McAuliffe himself sees this in a rather relaxed manner when talking to mebulive: “I’ve only been working with the band for seven months, I’m the baby in the MANOWAR family, so to speak. Joey is the most reliable person you can work with. He always asks: Can we do it like this? If you say yes, then you have to be able to deliver that. I like that because it allows us to do things as we have discussed. ”

In Mexico, they approached the project as if they were making a movie. McAuliffe: “We told the operators at the stage dollies that they shouldn’t drive back and forth as much because otherwise they would miss something interesting. ‘Not too crazy with the cameras.’ I can fix some things in post, but nothing that was not recorded. I was in line with Marc. We ended up with very little useless material.”

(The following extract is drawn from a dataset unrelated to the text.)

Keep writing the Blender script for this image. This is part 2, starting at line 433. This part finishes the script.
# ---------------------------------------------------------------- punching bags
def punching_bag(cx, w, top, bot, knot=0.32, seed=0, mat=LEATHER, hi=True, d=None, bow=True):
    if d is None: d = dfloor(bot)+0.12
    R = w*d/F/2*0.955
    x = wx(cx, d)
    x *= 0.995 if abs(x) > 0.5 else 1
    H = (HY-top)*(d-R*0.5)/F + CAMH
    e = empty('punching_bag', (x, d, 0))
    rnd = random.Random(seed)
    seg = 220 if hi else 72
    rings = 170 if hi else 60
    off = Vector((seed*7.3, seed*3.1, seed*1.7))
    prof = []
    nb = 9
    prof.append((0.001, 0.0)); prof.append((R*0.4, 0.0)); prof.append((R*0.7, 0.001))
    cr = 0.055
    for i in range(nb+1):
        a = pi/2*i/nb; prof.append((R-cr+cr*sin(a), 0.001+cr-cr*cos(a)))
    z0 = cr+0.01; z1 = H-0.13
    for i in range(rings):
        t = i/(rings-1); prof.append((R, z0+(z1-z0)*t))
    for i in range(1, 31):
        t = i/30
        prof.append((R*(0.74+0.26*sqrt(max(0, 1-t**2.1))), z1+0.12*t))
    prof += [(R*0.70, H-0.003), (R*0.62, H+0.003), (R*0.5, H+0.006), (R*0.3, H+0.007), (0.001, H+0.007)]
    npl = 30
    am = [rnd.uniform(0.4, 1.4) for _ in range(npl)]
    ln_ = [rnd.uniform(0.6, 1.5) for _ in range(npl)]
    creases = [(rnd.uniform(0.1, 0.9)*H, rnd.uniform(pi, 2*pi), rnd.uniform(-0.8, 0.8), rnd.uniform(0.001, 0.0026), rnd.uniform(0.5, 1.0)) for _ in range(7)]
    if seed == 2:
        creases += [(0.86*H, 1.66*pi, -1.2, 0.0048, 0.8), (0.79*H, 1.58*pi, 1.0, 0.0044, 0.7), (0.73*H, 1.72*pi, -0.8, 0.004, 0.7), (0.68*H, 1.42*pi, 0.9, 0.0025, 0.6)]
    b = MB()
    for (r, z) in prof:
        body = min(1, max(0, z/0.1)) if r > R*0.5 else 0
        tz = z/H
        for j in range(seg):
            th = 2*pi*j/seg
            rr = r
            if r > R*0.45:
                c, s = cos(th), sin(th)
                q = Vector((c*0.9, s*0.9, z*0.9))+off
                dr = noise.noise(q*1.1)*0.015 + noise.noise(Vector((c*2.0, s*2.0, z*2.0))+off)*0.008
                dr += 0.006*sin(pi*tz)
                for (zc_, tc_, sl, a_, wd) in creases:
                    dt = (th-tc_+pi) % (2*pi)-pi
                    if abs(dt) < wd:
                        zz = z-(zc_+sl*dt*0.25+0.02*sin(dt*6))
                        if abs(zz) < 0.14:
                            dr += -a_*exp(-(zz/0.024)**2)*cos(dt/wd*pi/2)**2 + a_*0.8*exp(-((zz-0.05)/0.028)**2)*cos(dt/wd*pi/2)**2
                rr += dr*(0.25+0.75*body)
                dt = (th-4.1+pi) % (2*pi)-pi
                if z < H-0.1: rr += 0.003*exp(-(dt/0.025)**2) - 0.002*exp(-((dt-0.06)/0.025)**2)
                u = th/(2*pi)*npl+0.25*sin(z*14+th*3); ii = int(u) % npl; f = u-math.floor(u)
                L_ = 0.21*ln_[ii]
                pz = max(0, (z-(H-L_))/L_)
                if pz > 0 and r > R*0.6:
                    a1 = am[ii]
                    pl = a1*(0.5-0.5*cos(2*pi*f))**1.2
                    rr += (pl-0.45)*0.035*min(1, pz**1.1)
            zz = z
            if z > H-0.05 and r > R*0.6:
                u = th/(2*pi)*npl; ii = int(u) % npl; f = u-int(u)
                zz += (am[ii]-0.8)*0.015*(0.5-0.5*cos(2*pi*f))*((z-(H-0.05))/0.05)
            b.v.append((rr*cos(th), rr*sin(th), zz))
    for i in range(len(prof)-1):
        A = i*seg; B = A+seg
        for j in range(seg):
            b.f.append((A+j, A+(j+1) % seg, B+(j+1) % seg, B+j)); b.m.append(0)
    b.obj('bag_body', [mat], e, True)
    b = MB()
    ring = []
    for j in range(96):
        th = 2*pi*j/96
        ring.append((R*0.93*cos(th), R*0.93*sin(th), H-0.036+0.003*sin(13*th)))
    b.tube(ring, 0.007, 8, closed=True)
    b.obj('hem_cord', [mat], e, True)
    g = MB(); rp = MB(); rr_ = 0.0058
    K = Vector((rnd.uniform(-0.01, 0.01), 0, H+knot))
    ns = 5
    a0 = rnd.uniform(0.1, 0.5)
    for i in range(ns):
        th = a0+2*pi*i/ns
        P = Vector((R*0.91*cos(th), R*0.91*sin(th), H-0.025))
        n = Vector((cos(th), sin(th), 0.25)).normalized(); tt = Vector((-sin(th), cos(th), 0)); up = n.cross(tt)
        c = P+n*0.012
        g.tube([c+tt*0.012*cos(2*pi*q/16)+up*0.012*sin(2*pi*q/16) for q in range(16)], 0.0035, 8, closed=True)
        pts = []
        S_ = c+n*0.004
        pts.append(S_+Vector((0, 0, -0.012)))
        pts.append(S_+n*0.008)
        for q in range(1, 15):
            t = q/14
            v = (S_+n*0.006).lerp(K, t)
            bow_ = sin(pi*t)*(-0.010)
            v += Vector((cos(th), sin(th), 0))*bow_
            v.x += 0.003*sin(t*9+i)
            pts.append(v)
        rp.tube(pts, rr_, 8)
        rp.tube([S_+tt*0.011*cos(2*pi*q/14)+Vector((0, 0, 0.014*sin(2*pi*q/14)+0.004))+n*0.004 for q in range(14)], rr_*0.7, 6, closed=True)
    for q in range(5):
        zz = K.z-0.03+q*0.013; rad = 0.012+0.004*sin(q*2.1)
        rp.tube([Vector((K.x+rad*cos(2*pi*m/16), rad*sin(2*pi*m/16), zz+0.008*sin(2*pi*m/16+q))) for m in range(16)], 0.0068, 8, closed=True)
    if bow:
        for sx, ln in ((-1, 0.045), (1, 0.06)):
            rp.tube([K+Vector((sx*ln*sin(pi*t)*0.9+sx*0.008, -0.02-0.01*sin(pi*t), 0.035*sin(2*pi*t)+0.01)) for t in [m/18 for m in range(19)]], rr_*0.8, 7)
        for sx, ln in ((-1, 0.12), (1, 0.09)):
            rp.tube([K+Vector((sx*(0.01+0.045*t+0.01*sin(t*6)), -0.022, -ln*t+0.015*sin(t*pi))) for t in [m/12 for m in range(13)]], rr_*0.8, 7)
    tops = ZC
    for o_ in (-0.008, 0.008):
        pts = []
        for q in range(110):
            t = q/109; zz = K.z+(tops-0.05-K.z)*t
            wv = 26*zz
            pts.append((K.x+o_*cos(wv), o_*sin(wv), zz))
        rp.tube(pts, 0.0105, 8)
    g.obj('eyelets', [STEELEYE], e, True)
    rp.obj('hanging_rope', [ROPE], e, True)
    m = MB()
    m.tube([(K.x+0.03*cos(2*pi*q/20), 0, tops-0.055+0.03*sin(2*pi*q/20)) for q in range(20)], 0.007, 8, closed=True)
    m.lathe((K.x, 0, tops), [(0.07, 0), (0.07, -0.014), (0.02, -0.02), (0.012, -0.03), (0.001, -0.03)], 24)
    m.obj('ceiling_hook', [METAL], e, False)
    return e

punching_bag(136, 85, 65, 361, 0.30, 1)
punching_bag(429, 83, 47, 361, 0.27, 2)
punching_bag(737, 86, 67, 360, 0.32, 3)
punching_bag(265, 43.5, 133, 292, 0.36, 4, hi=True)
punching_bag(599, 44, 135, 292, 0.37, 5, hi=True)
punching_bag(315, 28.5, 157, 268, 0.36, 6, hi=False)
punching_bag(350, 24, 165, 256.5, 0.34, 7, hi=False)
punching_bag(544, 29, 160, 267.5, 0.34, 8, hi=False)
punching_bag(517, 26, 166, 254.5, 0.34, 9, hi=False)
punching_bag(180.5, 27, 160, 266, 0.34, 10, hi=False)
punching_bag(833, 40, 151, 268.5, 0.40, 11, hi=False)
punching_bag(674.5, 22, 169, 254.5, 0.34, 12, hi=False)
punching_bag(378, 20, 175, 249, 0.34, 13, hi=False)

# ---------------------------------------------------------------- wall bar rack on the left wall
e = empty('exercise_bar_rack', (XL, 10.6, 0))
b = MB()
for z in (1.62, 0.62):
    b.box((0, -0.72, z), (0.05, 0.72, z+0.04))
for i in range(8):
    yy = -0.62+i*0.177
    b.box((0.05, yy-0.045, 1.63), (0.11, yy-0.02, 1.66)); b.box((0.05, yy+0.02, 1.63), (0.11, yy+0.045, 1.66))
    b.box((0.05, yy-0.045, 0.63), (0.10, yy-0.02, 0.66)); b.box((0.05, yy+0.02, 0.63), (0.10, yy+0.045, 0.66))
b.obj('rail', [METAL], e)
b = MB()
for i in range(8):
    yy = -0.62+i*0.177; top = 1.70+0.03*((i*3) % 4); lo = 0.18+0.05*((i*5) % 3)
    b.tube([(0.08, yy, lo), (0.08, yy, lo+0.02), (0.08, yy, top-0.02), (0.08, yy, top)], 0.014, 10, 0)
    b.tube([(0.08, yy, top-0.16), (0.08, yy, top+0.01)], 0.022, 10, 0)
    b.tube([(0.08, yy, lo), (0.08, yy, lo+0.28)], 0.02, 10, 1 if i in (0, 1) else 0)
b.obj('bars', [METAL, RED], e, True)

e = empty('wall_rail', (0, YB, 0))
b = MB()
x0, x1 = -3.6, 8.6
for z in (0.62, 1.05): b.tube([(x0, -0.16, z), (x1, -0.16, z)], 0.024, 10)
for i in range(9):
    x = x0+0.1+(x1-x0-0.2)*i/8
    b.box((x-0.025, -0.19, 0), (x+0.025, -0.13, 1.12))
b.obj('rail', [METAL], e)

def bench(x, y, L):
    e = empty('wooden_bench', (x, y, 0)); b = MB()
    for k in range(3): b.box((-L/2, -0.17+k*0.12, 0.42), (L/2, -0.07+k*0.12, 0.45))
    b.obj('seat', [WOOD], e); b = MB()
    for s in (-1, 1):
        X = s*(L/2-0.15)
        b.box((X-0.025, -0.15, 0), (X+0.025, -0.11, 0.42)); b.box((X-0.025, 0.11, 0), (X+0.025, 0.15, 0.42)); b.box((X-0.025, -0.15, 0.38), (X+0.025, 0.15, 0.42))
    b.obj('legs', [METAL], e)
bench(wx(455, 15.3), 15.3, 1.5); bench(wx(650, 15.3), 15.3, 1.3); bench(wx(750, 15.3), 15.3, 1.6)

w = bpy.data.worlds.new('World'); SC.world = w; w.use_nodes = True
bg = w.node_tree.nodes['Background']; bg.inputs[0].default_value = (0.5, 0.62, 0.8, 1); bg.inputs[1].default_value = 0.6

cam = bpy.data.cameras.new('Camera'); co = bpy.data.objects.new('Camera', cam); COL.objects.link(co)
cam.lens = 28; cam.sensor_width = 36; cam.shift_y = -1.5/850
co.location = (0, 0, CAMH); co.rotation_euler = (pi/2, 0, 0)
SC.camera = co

For McAuliffe, like for Schütrumpf, good planning is everything. That is why he was responsible as the digital imaging technician in Mexico, to collect, secure and manage the REDCODE RAW material produced. “We have a ton of material and we want to work with it as simply as possible. Everyone needs to have access to the files they need,” he says. The Mexico project was designed for a top-to-bottom workflow. With a master copy in the highest resolution, you can be as flexible as possible in post with any desired content creation and detailed framing.

“Joey always wants the best sound and video quality and always has an eye on every aspect of production. It is nice for me to be able to work with someone who is so committed,” emphasizes McAuliffe.